UW contract deadline looms

September 23, 2014

Steve Leigh reports on a contract fight at the University of Washington in Seattle.

THE CONTRACT fight for University of Washington (UW) workers in Seattle is heating up. State law requires a signed contract be presented to the governor by October 1 for funding, so the largest unions, Service Employees International Union (SEIU) Local 925 and Washington Federation of State Employees (WFSE) Local 1488, need to reach an agreement with UW by the end of September. The contract would go into effect July 1, 2015.

Outstanding issues include wages, working conditions, health and safety, and staffing issues. Hundreds of UW employees earn less than $15 per hour. Dozens of janitorial positions are unfilled, leaving custodians overworked and more prone to on-the-job accidents.

Speedups are a major issue for WFSE members, but also affect SEIU members, who have seen the elimination of hundreds of positions with no overall reduction in workload. Janitors especially oppose the "team cleaning" method, which results in speedups and more repetitive motion injuries.

So far, the university has offered little. In the contract covering 2013 to 2015, both unions received a 2 percent increase a year, after five years of no wage increases. This year, management is so far only offering 3 percent over two years.

Members of SEIU demand respect at the University of Washington
Members of SEIU demand respect at the University of Washington

UW is one of the richest education institutions in the U.S., with a multibillion-dollar endowment and top officials who make hundreds of thousands yearly. The state legislature, under Democratic Party control, cut the UW budget every year from 2008 to 2013.

This is the excuse management has given for low wage increases. But UW's total budget is only 16 percent funded by the state, and the grant funding with which many employees are paid includes cost-of-living increases, which the UW has not fully passed on to employees. Large parts of UW are " self-sustaining"--in other words, run like private businesses. Furthermore, UW students have seen massive tuition increases over the last several years.

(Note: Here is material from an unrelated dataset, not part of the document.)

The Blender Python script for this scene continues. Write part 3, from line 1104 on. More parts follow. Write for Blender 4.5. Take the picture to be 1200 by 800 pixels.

ONE OF the most galling things to workers is the extremely low pay for sections of the workforce. In response to the unions' demand that all employees make a minimum of $15, management offered to bring everyone "up" to $12 per hour. This would have only raised the wages of 31 WFSE members and left hundreds of low-wage union members out in the cold.

What you can do

Contact UW President Michael Young and tell him to offer UW union members good contracts. Email [email protected] or call his office at 206-543-5010.

Another issue that makes workers angry is the differential treatment of management, faculty and professional staff compared to union members. On July 1, when union members received a 2 percent increase under the old contract, professional staff, which includes some managers and faculty, got a 4 percent raise.

Since faculty and professional staff receive higher salaries to start with, the gap between them and union members widened significantly. Most upsetting is the issue of high salaries for management in the range of hundreds of thousands of dollars yearly while union workers get increases below the rate of inflation.

The unions have been engaged in a campaign to win a decent contract for months. WFSE has held several rallies highlighting the plight of custodians and other low-wage workers. SEIU is part of a campaign to raise state funding for education from kindergarten through college. It recently organized "donor actions," leafleting and picketing to convince UW donors to pressure management to give a decent contract.

On September 17, WFSE held a two-hour picket in front of UW's human resources offices while negotiations were going on. Union members were joined by students, SEIU members and other supporters chanting, "Hey, UW, you can't hide, we can see your greedy side!" and "What do we want? Fair contract! When do we want it? Now!"

This round of contract negotiations has seen much greater solidarity between the unions than has taken place in the past. Every action called by one union is supported by the other.

It's clear that UW management doesn't value its union workers. It feels that given continuing high unemployment, it can easily replace workers and doesn't need to give them the incentive of higher wages. Though there have been no definite plans made or any formal votes taken, more union members are at least bringing up the possibility of a strike.

The last strike by workers at UW was for one day in May 2001. It caught the attention of legislators who, in the face of a strike, raised their wage offer quickly. More workers are thinking that it may be time to remind management of the important work we do by showing them what it would be like if we didn't come to work.

Whether this happens or more likely does not, more pickets and other actions are planned as the contract deadline rapidly approaches.